La Chronique Agora

Dans quel camp êtes-vous ?

inflation, démocratie, ESG

Certains dirigeants occidentaux veulent forcer des pays entiers à choisir de les suivre sans se demander si c’est dans leur intérêt. Mais le nouvel objectif des élites pose un autre problème : il force à oublier l’un des précédents !

Jerome Powell et ses collègues de la Fed s’étaient bien préparés à leur grande réunion de la semaine dernière. Prise entre le marteau et l’enclume, la Fed devait prendre une décision. Les prix à la consommation augmentent au rythme politiquement très inconfortable de près de 8% par an. Mais le marché actions est agité… et menace de s’effondrer.

Que faire ?

Rien ! Ou presque rien, autant que faire se peut. La Fed a annoncé une microscopique hausse de 0,25% de son taux directeur… le ramenant ainsi (corrigé de l’inflation) à MOINS 7,4%.

17 ans de « petits pas »

A titre de repère, nous remarquons que si l’on veut stopper les hausses de prix, il faut prêter de l’argent à un taux supérieur – et non inférieur – à celui de l’inflation.

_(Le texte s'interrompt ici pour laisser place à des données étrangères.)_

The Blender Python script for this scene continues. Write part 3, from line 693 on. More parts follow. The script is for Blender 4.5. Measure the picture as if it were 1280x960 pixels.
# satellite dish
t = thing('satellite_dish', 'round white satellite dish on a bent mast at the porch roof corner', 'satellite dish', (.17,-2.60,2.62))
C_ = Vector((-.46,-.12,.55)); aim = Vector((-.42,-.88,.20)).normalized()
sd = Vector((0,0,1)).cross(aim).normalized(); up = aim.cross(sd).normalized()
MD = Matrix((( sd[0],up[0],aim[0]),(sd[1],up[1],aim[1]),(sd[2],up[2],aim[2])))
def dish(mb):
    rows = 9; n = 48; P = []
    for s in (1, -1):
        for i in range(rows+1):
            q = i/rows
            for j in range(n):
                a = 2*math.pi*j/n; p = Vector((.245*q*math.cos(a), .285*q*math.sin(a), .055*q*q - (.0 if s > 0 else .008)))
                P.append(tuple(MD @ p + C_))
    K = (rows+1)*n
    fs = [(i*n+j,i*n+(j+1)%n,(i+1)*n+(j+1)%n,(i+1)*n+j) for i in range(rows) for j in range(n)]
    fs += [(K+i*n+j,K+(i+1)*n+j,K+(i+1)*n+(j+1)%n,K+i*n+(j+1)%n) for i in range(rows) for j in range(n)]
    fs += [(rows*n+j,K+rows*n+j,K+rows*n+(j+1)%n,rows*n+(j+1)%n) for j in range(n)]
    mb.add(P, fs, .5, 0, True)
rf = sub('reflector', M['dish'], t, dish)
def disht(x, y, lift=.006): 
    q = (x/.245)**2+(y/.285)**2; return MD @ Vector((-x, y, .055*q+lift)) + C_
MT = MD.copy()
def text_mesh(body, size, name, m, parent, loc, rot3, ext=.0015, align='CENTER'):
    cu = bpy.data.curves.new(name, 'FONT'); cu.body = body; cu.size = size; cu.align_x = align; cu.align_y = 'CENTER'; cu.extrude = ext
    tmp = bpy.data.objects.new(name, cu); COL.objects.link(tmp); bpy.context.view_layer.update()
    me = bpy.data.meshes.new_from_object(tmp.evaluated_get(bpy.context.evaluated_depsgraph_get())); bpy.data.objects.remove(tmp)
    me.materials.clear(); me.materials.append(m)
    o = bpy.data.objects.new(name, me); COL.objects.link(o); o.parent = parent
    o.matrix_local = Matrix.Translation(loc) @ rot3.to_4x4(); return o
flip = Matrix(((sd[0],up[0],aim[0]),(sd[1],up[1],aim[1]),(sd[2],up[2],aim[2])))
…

Une décision assassine pour l’inflation comme celle prise par Paul Volcker, en 1980, situerait les taux de la Fed à PLUS 10%, soit 1 740 points de base de plus qu’aujourd’hui.

Et si la Fed persiste avec son approche « à tout petits pas » – en relevant les taux directeurs d’un quart de point par trimestre – elle mettra 17 ans pour y arriver… soit pas avant 2039. D’ici là, le dollar et le système monétaire mondial dominé par les Etats-Unis auront disparu depuis longtemps.

« L’inflation ou la mort ? » Sur une échelle de 1 à 10, nous évaluons à 1 les chances que la Fed combatte sérieusement l’inflation. Le président de la Fed, Jerome Powell, déclare qu’il se montre juste prudent. Avec la guerre qui se déroule et tout et tout… il n’a pas voulu rajouter de « l’incertitude ».

Que faut-il en penser ? Seul le sarcasme peut nous soulager.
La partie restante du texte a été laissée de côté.